What the exercise asks: Gather the lines below that include the string "Continue", copying each in full.

**** Exercise materials ****

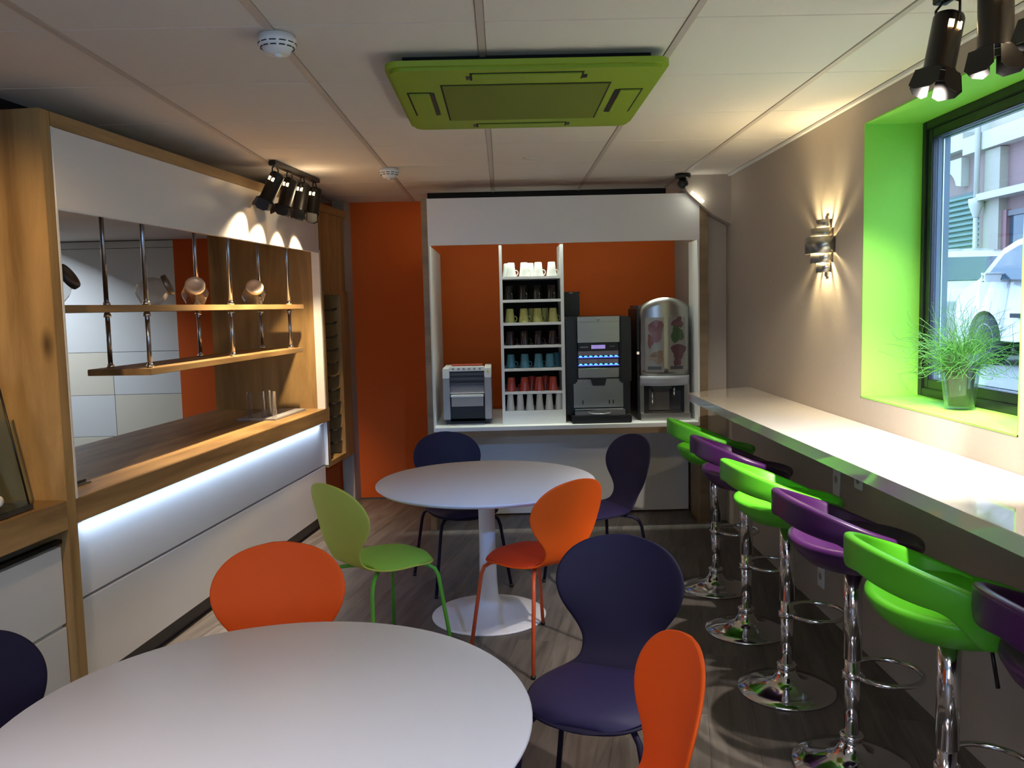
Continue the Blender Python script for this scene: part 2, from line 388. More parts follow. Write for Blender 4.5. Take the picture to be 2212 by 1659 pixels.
# tower with a bottle rack at the end
t = lthing('bottle_rack_tower', 'tall oak tower with small pegs beside the orange wall', 'cabinet')
box('upper_door', 'oak_v', t, -2.30, FR-.02, 6.29, 6.90, 1.80, 2.40, .002)
MB().box(-2.50, FR-.01, 6.72, 6.93, .48, 1.80).build('front_panel', 'oak_v', t)
MB().box(-2.50, FR-.01, 6.29, 6.34, .48, 1.80).build('side_panel', 'oak_v', t)
MB().box(-2.50, FR-.01, 6.29, 6.93, .44, .48).build('bottom_board', 'oak_v', t)
MB().box(-2.52, -2.49, 6.34, 6.93, .48, 1.80).build('rear_board', 'oak_v', t)
MB().box(-2.49, FR-.01, 6.34, 6.72, 1.77, 1.80).build('rail', 'oak_v', t)
for k in range(11):
    z = .56+k*.108
    MB().prism([(-2.40, z), (-2.27, z+.006), (-2.25, z+.026), (-2.27, z+.014), (-2.40, z+.010)], 6.64, 6.72, 'y').build('peg_shelf', 'steel_dark', t)
# near display niche
t = lthing('niche_base_cabinet', 'white drawer cabinet under the near display niche at the picture edge', 'cabinet')
box('carcass', 'white_lam', t, -3.0, FR-.06, 1.3, 3.145, .10, .72)
box('drawer_front', 'white_lam', t, FR-.06, FR-.036, 1.9, 3.14, .40, .72, .002)
box('drawer_front', 'white_lam', t, FR-.06, FR-.036, 1.9, 3.14, .08, .385, .002)
box('drawer_front', 'white_lam', t, FR-.06, FR-.036, 1.3, 1.894, .40, .72, .002)
box('drawer_front', 'white_lam', t, FR-.06, FR-.036, 1.3, 1.894, .08, .385, .002)
box('grip_rail', 'blackmetal', t, FR-.058, FR-.03, 1.3, 3.14, .735, .75)
box('plinth', 'plinth', t, -3.0, FR-.08, 1.3, 3.14, 0, .08)
o = box('niche_worktop', 'oak_s', None, -3.10, FR, 1.3, 3.145, .79, .91, .003, rot=(0, 0, LROT)); tag(o, 'thick oak shelf board of the near display niche', 'counter')
t = lthing('niche_surround', 'oak lining of the near display niche with back panel', 'surround')
box('back_panel', 'oak_s', t, -3.14, -3.10, 1.3, 3.14, .91, 2.40)
box('side_panel', 'oak_v', t, -3.10, FR, 1.24, 1.30, 0, 2.46)
# glass display case with knob
t = lthing('display_case', 'clear slant-fronted display case on a dark tray in the near niche', 'case')
box('tray', 'steel_dark', t, -2.80, -2.245, 1.9, 2.99, .912, .935, .003)
b = MB(); b.prism([(-2.24, .936), (-2.246, .936), (-2.336, 1.40), (-2.33, 1.40)], 1.92, 2.955, 'y'); b.build('front_pane', 'cglass', t)
b = MB(); b.prism([(-2.25, .936), (-2.78, .936), (-2.78, 1.40), (-2.336, 1.40)], 2.955, 2.96, 'y'); b.build('side_pane', 'cglass', t)
MB().tube([(-2.243, 2.962, .937), (-2.333, 2.962, 1.40)], .004, 8).build('edge_seal', 'black', t)
MB().box(-2.78, -2.336, 1.92, 2.955, 1.40, 1.405).build('top_pane', 'cglass', t)
MB().lathe([(0, .022), (.017, .020), (.022, .012), (.019, .0), (0, 0)], 20, (0, 0, 0), Matrix.Rotation(math.radians(75), 4, 'Y')).build('knob', 'white', t, loc=(-2.243, 2.79, .985))

# glass jars on the upper shelf
def make_jar(name, label, s, d, az, tilt, R, lid):
    t = thing(name, label, 'jar', L(d, s, 1.697), 0, None)
    ax = Matrix.Rotation(az, 4, 'Z') @ Matrix.Rotation(tilt, 4, 'Y')
    prof = [(0, -.95), (.55, -.95), (.9, -.60), (1.0, 0), (.86, .5), (.62, .78), (.60, .98)]
    mt = Matrix.Translation((0, 0, R*.90)) @ ax
    b = MB().lathe([(r*R, z*R) for r, z in prof], 8, (0, 0, 0), mt, smooth=False)
    bmesh.ops.bisect_plane(b.b, geom=b.b.verts[:]+b.b.edges[:]+b.b.faces[:], plane_co=(0, 0, .002), plane_no=(0, 0, -1), clear_outer=True)
    e = [x for x in b.b.edges if x.is_boundary and max(v.co.z for v in x.verts) < .01]
    if e: bmesh.ops.contextual_create(b.b, geom=e)
    b.build('body', 'jarglass', t)
    MB().lathe([(0, .94*R), (.70*R, .94*R), (.72*R, .98*R), (.72*R, 1.20*R), (.68*R, 1.25*R), (.45*R, 1.25*R), (.42*R, 1.21*R), (0, 1.21*R)], 28, (0, 0, 0), mt).build('lid', lid, t)
    return t
M['jarglass'] = glass('jar_glass', (242, 240, 238), 1.5, haze=.03)
make_jar('glass_jar', 'tilted faceted glass jar with dark lid, next to the oak divider', 3.50, -2.47, .1, 1.0, .085, 'steel_dark')
make_jar('glass_jar', 'tilted faceted glass jar seen side-on, between the first rod pairs', 4.33, -2.47, .25, 1.15, .080, 'steel_dark')
make_jar('glass_jar', 'tilted faceted glass jar with pale round lid before the orange strip', 4.80, -2.47, -1.2, 1.05, .078, 'metal_lid')
make_jar('glass_jar', 'tilted faceted glass jar with pale lid, farthest along the upper shelf', 5.62, -2.47, -1.15, 1.0, .080, 'metal_lid')
# rod stand and small tag on the counter
t = lthing('rod_stand', 'small stand of four glass tubes on a grey plate, on the oak counter', 'stand')
box('base_plate', 'grey_pl', t, -2.62, -2.34, 5.58, 6.16, .903, .917, .003)
for d, s in ((-2.55, 5.64), (-2.46, 5.66), (-2.44, 5.72), (-2.37, 5.64)): MB().lathe([(0, .917), (.016, .917), (.016, 1.095), (.013, 1.10), (.013, .925), (0, .925)], 16, (d, s, 0)).build('tube', 'jarglass', t)
t = lthing('price_holder', 'tiny dark card holder lying on the near end of the oak counter', 'card holder')
box('base', 'darkgrey', t, -2.40, -2.36, 3.43, 3.53, .903, .909); box('card', 'black', t, -2.385, -2.378, 3.44, 3.52, .909, .922)

# kitchen beyond the hatch (unit coordinates kept square to the room)
kw = struct(MB().box(-7, -3.20, 8.50, 8.6, -.1, 2.7).build('wall_kitchen_back', 'void'))
pals = [mat('kitchen_tile_pale', (206, 212, 216), .3, noise=.02), mat('kitchen_tile_cream', (208, 206, 194), .3, noise=.02)]
for i, (z0, z1, wdt, off) in enumerate([(-.02, .445, .665, 0), (.445, .86, .665, 0), (.86, 1.285, .665, 0), (1.285, 2.30, 1.33, .665), (2.30, 2.37, 1.33, .665)]):
    x = -3.20
    for j in range(7):
        wd = wdt if j or not off else off
        if x < -6.9: break
        MB().box(x-wd+.002, x-.002, 8.492, 8.50, z0+.002, z1-.002, .0015, seg=1).build('tile', pals[(i+j) % 2 if i < 3 else 0], kw); x -= wd
struct(MB().box(-3.20, -2.2, 8.48, 8.6, -.1, 2.7).build('wall_kitchen_pier', 'orange_wall'))
struct(MB().box(-7, -2.5, 4.0, 8.6, 2.375, 2.42).build('ceiling_kitchen', 'ceil'))
struct(MB().box(-7.1, -7, -1, 8.6, -.1, 2.7).build('wall_kitchen_left', 'wall'))
struct(lbuild(MB().box(-3.30, -3.14, 1.2, 3.205, -.1, 2.6), 'wall_kitchen_partition', 'white'))
struct(MB().box(-7, -3.3, .9, 1.0, -.1, 2.7).build('wall_kitchen_front', 'wall'))
struct(MB().box(-2.30, -2.2, YB, 8.6, -.1, 2.6).build('wall_kitchen_right', 'wall'))
struct(MB().box(-7, -3.2, .9, 4.0, 2.50, 2.54).build('ceiling_kitchen_front', 'ceil'))

# ================================================================== DRINKS HUTCH
t = thing('drinks_hutch', 'white and oak hutch with deep counter holding the drinks machines', 'hutch')
HX0, HX1, HY = -.565, 1.507, 6.25
box('side_board', 'oak_x', t, HX0, HX0+.043, HY, 6.60, 0, 2.432)
MB().prism([(1.447, 0), (1.507, 0), (1.507, 2.30), (1.447, 2.352)], HY, 6.57, 'y').build('side_board', 'oak_x', t)
box('side_lining', 'white', t, HX0+.043, HX0+.052, HY+.004, YB-.002, .765, 2.10)
box('side_lining', 'white', t, 1.437, 1.447, HY+.004, 6.57, .765, 2.10)
MB().prism([(HX0+.043, 2.098), (1.447, 2.098), (1.447, 2.37), (1.372, 2.432), (HX0+.043, 2.432)], HY-.002, HY+.028, 'y').build('fascia', 'white_lam', t)
MB().prism([(HX0+.043, 2.40), (1.41, 2.40), (1.372, 2.432), (HX0+.043, 2.432)], HY+.03, 6.57, 'y').build('top_board', 'white', t)
box('gap_shade_board', 'void', t, HX0, 1.32, HY+.60, HY+.64, 2.43, 2.551)  # shade of the gap over the hutch, put in as a black board
box('counter', 'white', t, HX0+.043, 1.447, HY, YB-.002, .735, .765, .002)
box('counter_rail', 'oak_x', t, HX0+.043, 1.447, HY+.004, HY+.03, .690, .735)
box('front_panel', 'white_lam', t, HX0+.043, 1.447, 6.655, 6.675, .012, .735)
o = MB().obox((1.412, 6.155, 2.392), Vector((.77, 0, -.64)), (0, 1, 0), Vector((.64, 0, .77)), .055, .01, .007).build('led_strip', glow('white_led', (255, 255, 235), 12))
tag(o, 'short slanting white light strip on the clipped top corner of the hutch', 'light strip')
o = box('led_strip', glow('led_bar', (235, 255, 225), 6), None, -.46, 1.38, 6.282, 6.296, 2.385, 2.397); tag(o, 'light strip hidden behind the top of the hutch fascia', 'light strip')
# small dome fitting
t = thing('security_camera', 'small black ball camera hanging above the hutch fascia', 'camera', (1.30, 6.12, 2.546))
MB().lathe([(0, 0), (.055, 0), (.055, -.022), (.03, -.03), (0, -.03)], 24).build('mount', 'black', t)
MB().lathe([(0, -.025)]+[(.038*math.sin(a*PI/10), -.063+.038*math.cos(a*PI/10)) for a in range(1, 10)]+[(0, -.101)], 20).build('ball', 'black', t)

# cup rack
RX0, RX1, RY = -.012, .462, 6.34
t = thing('cup_rack', 'tall white rack with seven open compartments of cups', 'rack')
box('side_panel', 'white', t, RX0, RX0+.022, RY, 6.70, .766, 2.095, .001); box('side_panel', 'white', t, RX1-.024, RX1, RY, 6.70, .766, 2.095, .001)
zs = [.868, 1.03, 1.195, 1.365, 1.535, 1.70, 1.868]
SH = [.868, .992, 1.165, 1.337, 1.505, 1.675, 1.845]
box('bottom_board', 'white', t, RX0+.022, RX1-.024, RY, 6.70, .766, .868)
for z in SH[1:]: box('shelf', 'white', t, RX0+.022, RX1-.024, RY, 6.70, z, z+.020, .001)
box('back_board', 'void', t, RX0+.022, RX1-.024, 6.69, 6.70, .868, 1.845)
MUGC = {'w': ((232, 232, 226), 'white'), 'k': ((18, 16, 16), 'black'), 'y': ((186, 186, 112), 'pale green'), 'v': ((34, 20, 28), 'dark aubergine'), 'b': ((66, 124, 144), 'turquoise'), 'r': ((172, 64, 50), 'red')}
def make_mug(col, nm):
    mm = mat('mug_'+nm, col, .25, noise=.02)
    t = thing('mug', '', 'mug')
    MB().lathe([(0, .104), (.023, .104), (.027, .100), (.0315, .05), (.040, .002), (.040, 0), (.037, 0), (.028, .05), (.023, .096), (0, .096)], 24).build('cup', mm, t)
    MB().tube([(.034+.020*math.sin(a*PI/8), 0, .028-.020*math.cos(a*PI/8)) for a in range(0, 9)], .0045, 8).build('handle', mm, t)
    return t
rows = [('w', 6, [(.15, 0), (1.1, 0), (2.1, 0), (3.05, 0), (-.1, 1), (1.55, 1)]), ('k', 5, [(0, 0), (1, 0), (2, 0), (3, 0)]), ('y', 4, [(0, 0), (1, 0), (2, 0), (3.1, 0), (2.55, 1), (1.6, 1)]),
        ('v', 3, [(0, 0), (1, 0), (2, 0), (3, 0)]), ('b', 2, [(0, 0), (1, 0), (2, 0), (2.8, 0), (3.35, 1)]), ('r', 1, [(0, 0), (.95, 0), (2.0, 0), (3, 0), (1.5, 1), (2.5, 1)])]
ordn = ['first from the side near the towel rack', 'second', 'third', 'fourth']
PLACE = ['at the toaster end', 'second from the toaster end', 'third from the toaster end', 'at the coffee machine end']
for code, k, lst in rows:
    col, nm = MUGC[code]; first = None
    for n, (u, back) in enumerate(lst):
        x = .060 + u*.104; y = 6.395 + back*.095; z = SH[k]+.020; hz = 0.25 if code not in 'rk' else (2.6 if code == 'r' else -1.2)
        lab = f'{nm} mug upside down, ' + ('in the front row, '+PLACE[min(3, n)] if not back else ('in the row behind, '+('behind the second and third' if 1.2 < u < 2.2 else 'toward the coffee machine' if u > 2 else 'behind the first and second')))
        if nm == 'turquoise' and back: lab = 'turquoise mug upside down behind the others, against the rack side'
        if first is None: first = make_mug(col, nm); o = first; o.location = (x, y, z); o.rotation_euler = (0, 0, hz); o['label'] = lab; o['group'] = f'{nm} mugs in the cup rack'
        else: o = dup(first, (x, y, z), hz + random.uniform(-.15, .15), lab)
M['beaker'] = mat('beaker', (214, 212, 204), .35, noise=.02)
BK = ['against the toaster-side panel', 'second from the toaster side', 'third from the toaster side', 'third from the coffee machine side', 'second from the coffee machine side', 'against the coffee-machine-side panel']
first = None
for n in range(6):
    if first is None:
        first = MB().lathe([(0, .118), (.019, .118), (.021, .114), (.031, .003), (.031, 0), (.028, 0), (.018, .112), (0, .112)], 24).build('beaker', 'beaker'); o = first
    else: o = first.copy(); COL.objects.link(o)
    o.location = (.050+n*.073, 6.385+(n % 2)*.012, .868)
    tag(o, 'tall off-white beaker upside down in the lowest compartment, '+BK[n], 'beaker', 'off-white beakers in the lowest compartment')

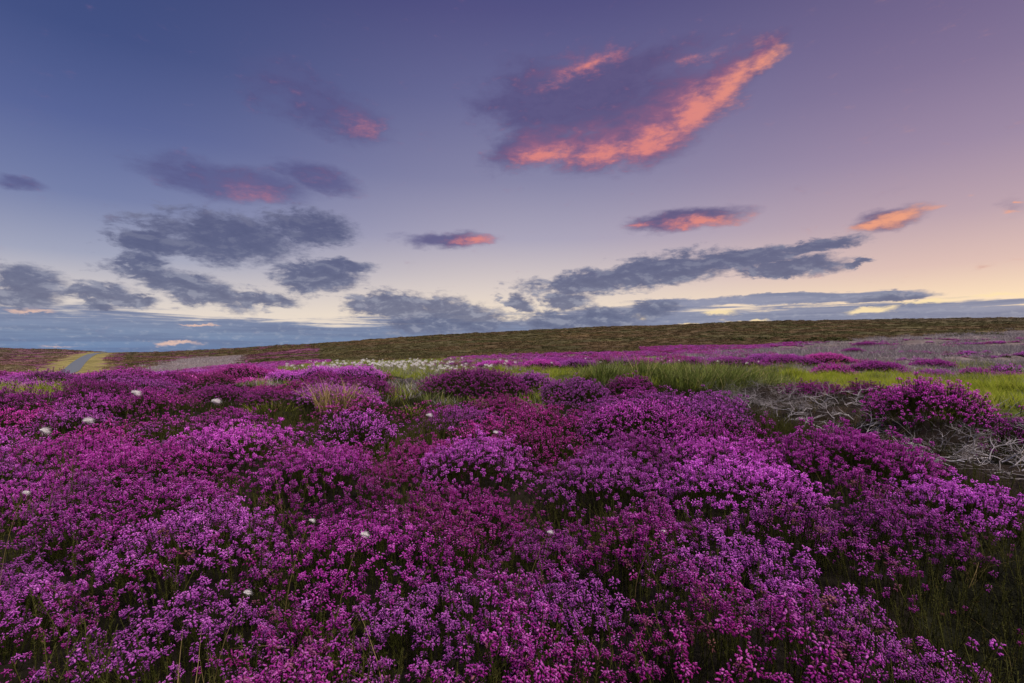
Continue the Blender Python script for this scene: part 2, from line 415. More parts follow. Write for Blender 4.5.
# warp fields
sc = N.n('ShaderNodeVectorMath', operation='MULTIPLY'); N.put(sc.inputs[0], P0); sc.inputs[1].default_value = (1, 2.3, 1)
PN = sc.outputs[0]
nA = N.noise(PN, 9, 7, .6); nB = N.noise(PN, 22, 8, .62, .3); nD = N.noise(PN, 60, 5, .6)
def warp(amount, nd):
    a = N.n('ShaderNodeVectorMath', operation='SUBTRACT'); N.put(a.inputs[0], nd.outputs['Color']); a.inputs[1].default_value = (.5, .5, .5)
    b = N.n('ShaderNodeVectorMath', operation='MULTIPLY'); N.put(b.inputs[0], a.outputs[0]); b.inputs[1].default_value = (amount, amount * .45, 0)
    c = N.n('ShaderNodeVectorMath', operation='ADD'); N.put(c.inputs[0], P0); N.put(c.inputs[1], b.outputs[0]); return c.outputs[0]
WA = warp(.10, nA); WB = warp(.085, nB)
def blobs(vec, lst):
    acc = None
    for b in lst:
        px, py, rx, ry = b[:4]; ro = b[4] if len(b) > 4 else 0; am = b[5] if len(b) > 5 else 1
        a0, e0 = sky_at(px, py); a1, _ = sky_at(px + 1, py); _, e1 = sky_at(px, py - 1)
        sxx = (a1 - a0); syy = (e1 - e0)
        mp = N.n('ShaderNodeMapping', vector_type='TEXTURE'); N.put(mp.inputs[0], vec)
        mp.inputs['Location'].default_value = (a0, e0, 0); mp.inputs['Rotation'].default_value = (0, 0, R(ro)); mp.inputs['Scale'].default_value = (rx * sxx, ry * syy, 1)
        gr = N.n('ShaderNodeTexGradient', gradient_type='SPHERICAL'); N.put(gr.inputs[0], mp.outputs[0]); v = gr.outputs['Fac']
        if am != 1: v = N.mul(v, am)
        acc = v if acc is None else N.math('MAXIMUM', acc, v)
    return acc
nAf, nBf, nDf = nA.outputs['Fac'], nB.outputs['Fac'], nD.outputs['Fac']
# low bank of layered cloud
mpb = N.n('ShaderNodeMapping'); N.put(mpb.inputs[0], P0); mpb.inputs['Scale'].default_value = (4, 85, 1)
nS = N.noise(mpb.outputs[0], 1.0, 6, .6, .4).outputs['Fac']
bankC = [(60, 340, 330, 40, 1), (250, 345, 240, 34, 0), (480, 342, 230, 32, 0), (620, 328, 200, 26, 3), (780, 320, 250, 17, 0), (960, 318, 250, 20, 0), (1100, 318, 300, 24, 0), (-150, 338, 300, 46, 0), (872, 296, 70, 7, 0), (740, 301, 150, 7, 0), (900, 334, 500, 36), (700, 338, 300, 38)]
bC = blobs(warp(.035, nB), bankC)
vC = N.add(N.mul(bC, 1.5), N.mul(N.add(nS, -.5), 2.6)); aC = N.mul(N.smooth(vC, .06, .50), N.smooth(bC, .02, .16))
cC = N.ramp(ef, [(0, lin((110, 136, 176))), (.04, lin((124, 142, 174))), (.085, lin((132, 142, 172))), (.15, lin((142, 144, 172)))])
cC = N.mix(N.smooth(az, R(-10), R(35), 0, .55), cC, lin((150, 150, 170)))
cC = N.mix(N.smooth(nS, .38, .66, 0, .55), cC, lin((96, 108, 144)))
cC = N.mix(N.smooth(nDf, .5, .75, 0, .30), cC, lin((185, 188, 200)))
skyc = N.mix(aC, skyc, cC)
gaps = [(172, 343, 42, 3.5), (30, 310, 42, 4), (720, 313, 34, 4.5), (745, 321, 36, 3.2), (868, 311, 40, 5.5, 4), (790, 321, 20, 2.6), (690, 325, 18, 3), (200, 325, 26, 2), (60, 346, 50, 2, 0, .7), (640, 318, 14, 5), (930, 302, 60, 4, 0, .8), (1000, 296, 60, 4, 0, .8)]
gm = N.smooth(N.add(blobs(warp(.06, nB), gaps), N.mul(N.add(nS, -.5), 1.1)), .22, .75, 0, .92)
gc = N.mix(N.smooth(az, R(-20), R(20)), lin((226, 190, 176)), lin((252, 226, 178)))
skyc = N.mix(gm, skyc, gc)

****

Finished exercise:
Continue the Blender Python script for this scene: part 2, from line 388. More parts follow. Write for Blender 4.5. Take the picture to be 2212 by 1659 pixels.
Continue the Blender Python script for this scene: part 2, from line 415. More parts follow. Write for Blender 4.5.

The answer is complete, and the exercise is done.